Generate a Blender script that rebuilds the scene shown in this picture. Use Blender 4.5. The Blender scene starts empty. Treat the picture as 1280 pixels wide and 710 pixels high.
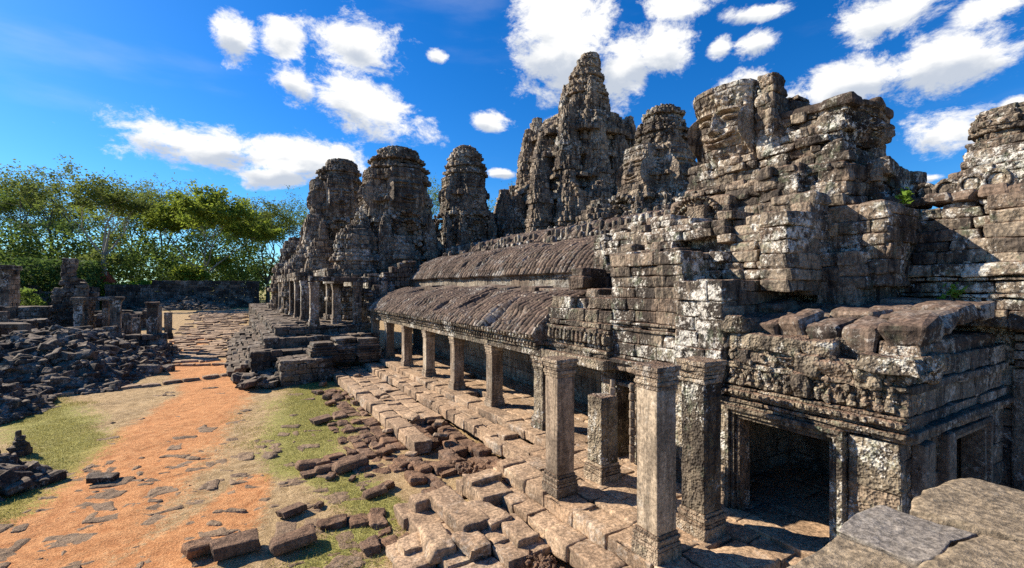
import bpy, math, random
import numpy as np
from mathutils import Vector, Matrix

# ------------------------------------------------------------------ camera, sky, sun, exposure
C = bpy.context.scene
COL = C.collection
cam_d = bpy.data.cameras.new('camera'); cam = bpy.data.objects.new('camera', cam_d); COL.objects.link(cam)
cam_d.sensor_width = 36; cam_d.lens = 590 / 1280 * 36; cam_d.shift_y = 3 / 1280
cam_d.clip_start = .05; cam_d.clip_end = 6000
YAW = math.radians(-30.82)
cam.location = (0, 0, 4.5); cam.rotation_euler = (math.radians(90), 0, YAW)
C.camera = cam
SUN_EL = math.radians(34); SUN_AZ = math.atan2(-.66, .75)          # compass azimuth from +Y, clockwise
sun_from = Vector((math.sin(SUN_AZ) * math.cos(SUN_EL), math.cos(SUN_AZ) * math.cos(SUN_EL), math.sin(SUN_EL)))
sl = bpy.data.lights.new('sun', 'SUN'); sl.energy = 5.0; sl.angle = math.radians(.5); sl.color = (1, .90, .76)
so = bpy.data.objects.new('sun', sl); COL.objects.link(so)
so.rotation_euler = (-sun_from).to_track_quat('-Z', 'Y').to_euler(); so.location = (-40, 45, 60)

def frame_axes(az, el):
    c = Vector((math.sin(az) * math.cos(el), math.cos(az) * math.cos(el), math.sin(el)))
    u = Vector((math.cos(az), -math.sin(az), 0)); v = u.cross(c)
    return c, u, v

def make_world():
    w = bpy.data.worlds.new('World'); C.world = w; w.use_nodes = True
    nt = w.node_tree; N = nt.nodes; L = nt.links; N.clear()
    def node(t, **k):
        n = N.new(t)
        for a, b in k.items(): setattr(n, a, b)
        return n
    def math_(op, a, b=None, clamp=False):
        n = node('ShaderNodeMath', operation=op, use_clamp=clamp)
        for i, q in enumerate((a, b)):
            if q is None: continue
            if isinstance(q, (int, float)): n.inputs[i].default_value = q
            else: L.new(q, n.inputs[i])
        return n.outputs[0]
    def smooth(x, lo, hi, a=0., b=1.):
        n = node('ShaderNodeMapRange', interpolation_type='SMOOTHSTEP')
        L.new(x, n.inputs[0])
        for i, q in enumerate((lo, hi, a, b)): n.inputs[i + 1].default_value = q
        return n.outputs[0]
    sky = node('ShaderNodeTexSky', sky_type='NISHITA', sun_disc=False, sun_elevation=SUN_EL, sun_rotation=SUN_AZ % (2 * math.pi),
               altitude=100, air_density=1.0, dust_density=.35, ozone_density=4.0)
    hs = node('ShaderNodeHueSaturation'); hs.inputs['Saturation'].default_value = 1.36; hs.inputs['Value'].default_value = 1.0
    L.new(sky.outputs[0], hs.inputs['Color'])
    tint = node('ShaderNodeMix', data_type='RGBA', blend_type='MULTIPLY'); tint.inputs[0].default_value = 1
    L.new(hs.outputs[0], tint.inputs[6]); tint.inputs[7].default_value = (.60, .98, 1.25, 1)
    tc = node('ShaderNodeTexCoord'); D = tc.outputs['Generated']
    # clouds: (azimuth deg from +Y clockwise, elevation deg, half width deg, half height deg, roll deg)
    best = None
    for az, el, a, b, roll in CLOUDS:
        c, u, v = frame_axes(math.radians(az), math.radians(el))
        r = math.radians(roll); uu = u * math.cos(r) + v * math.sin(r); vv = v * math.cos(r) - u * math.sin(r)
        m = Matrix((uu, vv, c)).transposed()
        mp = node('ShaderNodeMapping', vector_type='TEXTURE')
        mp.inputs['Location'].default_value = c; mp.inputs['Rotation'].default_value = m.to_euler()
        mp.inputs['Scale'].default_value = (math.tan(math.radians(a)), math.tan(math.radians(b)), .6)
        L.new(D, mp.inputs['Vector'])
        ln = node('ShaderNodeVectorMath', operation='LENGTH'); L.new(mp.outputs[0], ln.inputs[0])
        sp = node('ShaderNodeSeparateXYZ'); L.new(mp.outputs[0], sp.inputs[0])
        lo = math_('MULTIPLY', math_('SUBTRACT', 1.25, ln.outputs['Value'], True), math_('SUBTRACT', .05, sp.outputs['Y']))
        low = lo if best is None else math_('ADD', low, lo)
        best = ln.outputs['Value'] if best is None else math_('MINIMUM', best, ln.outputs['Value'])
    sq = node('ShaderNodeMapping'); sq.inputs['Scale'].default_value = (1, 1, 1.7); L.new(D, sq.inputs['Vector'])
    n1 = node('ShaderNodeTexNoise'); n1.inputs['Scale'].default_value = 12; n1.inputs['Detail'].default_value = 10
    n1.inputs['Roughness'].default_value = .70; n1.inputs['Distortion'].default_value = .25; L.new(sq.outputs[0], n1.inputs['Vector'])
    dens = math_('ADD', math_('SUBTRACT', 1.0, best), math_('MULTIPLY', math_('SUBTRACT', n1.outputs[0], .5), 2.5))
    core = smooth(dens, -.02, .52)
    # underside: the same noise sampled a little higher, so cloud tops stay white and bases grey
    up = node('ShaderNodeVectorMath', operation='ADD'); up.inputs[1].default_value = (-.012, .014, .035); L.new(sq.outputs[0], up.inputs[0])
    n2 = node('ShaderNodeTexNoise'); n2.inputs['Scale'].default_value = 12; n2.inputs['Detail'].default_value = 5
    n2.inputs['Roughness'].default_value = .55; n2.inputs['Distortion'].default_value = .25; L.new(up.outputs[0], n2.inputs['Vector'])
    sh = smooth(math_('ADD', math_('MULTIPLY', low, 2.2), math_('MULTIPLY', math_('SUBTRACT', n2.outputs[0], .5), 2.6)), .05, .95)
    cc = node('ShaderNodeMix', data_type='RGBA'); L.new(sh, cc.inputs[0])
    cc.inputs[6].default_value = (7.9, 7.9, 7.8, 1); cc.inputs[7].default_value = (4.3, 4.75, 5.5, 1)
    # thin veil
    sv = node('ShaderNodeMapping'); sv.inputs['Scale'].default_value = (1.2, 1.2, 5); sv.inputs['Rotation'].default_value = (.25, .1, .3); L.new(D, sv.inputs['Vector'])
    n3 = node('ShaderNodeTexNoise'); n3.inputs['Scale'].default_value = 2.6; n3.inputs['Detail'].default_value = 7; L.new(sv.outputs[0], n3.inputs['Vector'])
    veil = smooth(n3.outputs[0], .55, .9, 0, .18)
    fac = math_('MAXIMUM', core, veil)
    mx = node('ShaderNodeMix', data_type='RGBA'); L.new(fac, mx.inputs[0]); L.new(tint.outputs[2], mx.inputs[6]); L.new(cc.outputs[2], mx.inputs[7])
    bg = node('ShaderNodeBackground'); bg.inputs['Strength'].default_value = .068; L.new(mx.outputs[2], bg.inputs['Color'])
    out = node('ShaderNodeOutputWorld'); L.new(bg.outputs[0], out.inputs[0])
CLOUDS = [(0.1, 24.5, 2.28, 1.67, 0), (5.0, 25.3, 2.36, 1.46, 0), (13.1, 25.5, 5.25, 2.1, -5), (22.0, 25.6, 1.42, 0.51, -10), (6.2, 21.3, 3.1, 1.43, -15), (13.4, 19.8, 7.99, 2.59, -18), (27.9, 19.2, 3.03, 1.21, -8), (-3.3, 13.9, 7.45, 2.39, -3), (6.2, 13.9, 8.57, 2.32, 0), (3.9, 11.6, 4.17, 1.39, 10), (29.4, 13.4, 2.17, 0.6, 0), (36.6, 28.2, 6.2, 5.23, 0), (44.2, 24.2, 3.47, 2.92, -20), (48.2, 26.1, 4.01, 2.22, -10), (49.5, 29.3, 4.18, 1.17, 0), (54.6, 24.8, 1.49, 0.82, 0), (57.8, 27.2, 3.47, 0.57, -5), (58.2, 24.5, 2.57, 0.93, 0), (56.2, 20.8, 4.09, 1.14, 10), (66.3, 19.3, 5.61, 2.23, 5), (73.8, 19.6, 4.98, 2.64, 8), (70.0, 24.1, 5.42, 1.75, 8), (75.8, 22.5, 3.31, 1.09, 5), (73.3, 13.6, 3.32, 1.89, 0), (77.7, 14.8, 1.01, 0.58, 0), (71.7, 9.7, 2.52, 0.46, 0)]
make_world()
vs = C.view_settings; vs.view_transform = 'Standard'; vs.look = 'None'; vs.exposure = 1.0; vs.gamma = 1; vs.use_curve_mapping = False
C.cycles.use_denoising = False
C.cycles.max_bounces = 6; C.cycles.diffuse_bounces = 3; C.cycles.glossy_bounces = 2; C.cycles.transmission_bounces = 3
C.cycles.transparent_max_bounces = 6

# ------------------------------------------------------------------ helpers: noise, materials, meshes
rng = np.random.default_rng(7); random.seed(7)

def _h(ix, iy, iz):
    n = (ix.astype(np.int64) * 374761393 + iy.astype(np.int64) * 668265263 + iz.astype(np.int64) * 2147483647) & 0x7fffffff
    n = ((n ^ (n >> 13)) * 1274126177) & 0x7fffffff
    n = ((n ^ (n >> 16)) * 1103515245 + 12345) & 0x7fffffff
    return ((n ^ (n >> 15)) & 0xffff) / 65535.
def vnoise(p):
    i = np.floor(p).astype(np.int64); f = p - i; f = f * f * (3 - 2 * f)
    x, y, z = i[:, 0], i[:, 1], i[:, 2]; r = 0
    for dx in (0, 1):
        wx = f[:, 0] if dx else 1 - f[:, 0]
        for dy in (0, 1):
            wy = f[:, 1] if dy else 1 - f[:, 1]
            for dz in (0, 1):
                wz = f[:, 2] if dz else 1 - f[:, 2]
                r = r + wx * wy * wz * _h(x + dx, y + dy, z + dz)
    return r
def fbm(p, o=3):
    r = 0; a = .5; s = 0
    for k in range(o):
        r = r + a * vnoise(p * (2.03 ** k) + 17.3 * k); s += a; a *= .5
    return r / s

MATS = {}
class NT:
    def __init__(s, name):
        s.m = bpy.data.materials.new(name); s.m.use_nodes = True; s.t = s.m.node_tree; s.t.nodes.clear()
    def n(s, t, **k):
        q = s.t.nodes.new(t)
        for a, b in k.items(): setattr(q, a, b)
        return q
    def l(s, a, b): s.t.links.new(a, b)
    def put(s, sock, v):
        if isinstance(v, (int, float)): sock.default_value = v
        elif isinstance(v, tuple): sock.default_value = v if len(v) == 4 or sock.type == 'VECTOR' else (*v, 1)
        else: s.l(v, sock)
    def math(s, op, a, b=0., clamp=False):
        q = s.n('ShaderNodeMath', operation=op, use_clamp=clamp); s.put(q.inputs[0], a); s.put(q.inputs[1], b); return q.outputs[0]
    def step(s, x, lo, hi, a=0., b=1.):
        q = s.n('ShaderNodeMapRange', interpolation_type='SMOOTHSTEP'); s.put(q.inputs[0], x)
        for i, v in enumerate((lo, hi, a, b)): s.put(q.inputs[i + 1], v)
        return q.outputs[0]
    def mix(s, f, a, b, blend='MIX'):
        q = s.n('ShaderNodeMix', data_type='RGBA', blend_type=blend); s.put(q.inputs[0], f); s.put(q.inputs[6], a); s.put(q.inputs[7], b); return q.outputs[2]
    def noise(s, vec, scale, detail=5, rough=.55, dist=0.):
        q = s.n('ShaderNodeTexNoise'); s.put(q.inputs['Vector'], vec); s.put(q.inputs['Scale'], scale); s.put(q.inputs['Detail'], detail)
        s.put(q.inputs['Roughness'], rough); s.put(q.inputs['Distortion'], dist); return q.outputs[0]
    def vor(s, vec, scale, feature='F1'):
        q = s.n('ShaderNodeTexVoronoi', feature=feature); s.put(q.inputs['Vector'], vec); s.put(q.inputs['Scale'], scale); return q.outputs['Distance']
    def scaled(s, vec, sc):
        q = s.n('ShaderNodeVectorMath', operation='MULTIPLY'); s.put(q.inputs[0], vec); q.inputs[1].default_value = sc; return q.outputs[0]
    def out(s, col, rough=.9, bumps=(), spec=.25):
        b = s.n('ShaderNodeBsdfPrincipled'); s.put(b.inputs['Base Color'], col); s.put(b.inputs['Roughness'], rough); s.put(b.inputs['Specular IOR Level'], spec)
        nrm = None
        for h, dist, st in bumps:
            q = s.n('ShaderNodeBump'); s.put(q.inputs['Height'], h); q.inputs['Distance'].default_value = dist; q.inputs['Strength'].default_value = st
            if nrm is not None: s.l(nrm, q.inputs['Normal'])
            nrm = q.outputs[0]
        if nrm is not None: s.l(nrm, b.inputs['Normal'])
        o = s.n('ShaderNodeOutputMaterial'); s.l(b.outputs[0], o.inputs[0]); s.b = b
        return s.m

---

* **Instruction**:
Emit the lines of the material exactly, from its first line to the line containing "from mathutils import Vector, Matrix", inclusive; leave every picture out.

* **Solution to this problem**:
Generate a Blender script that rebuilds the scene shown in this picture. Use Blender 4.5. The Blender scene starts empty. Treat the picture as 1280 pixels wide and 710 pixels high.
import bpy, math, random
import numpy as np
from mathutils import Vector, Matrix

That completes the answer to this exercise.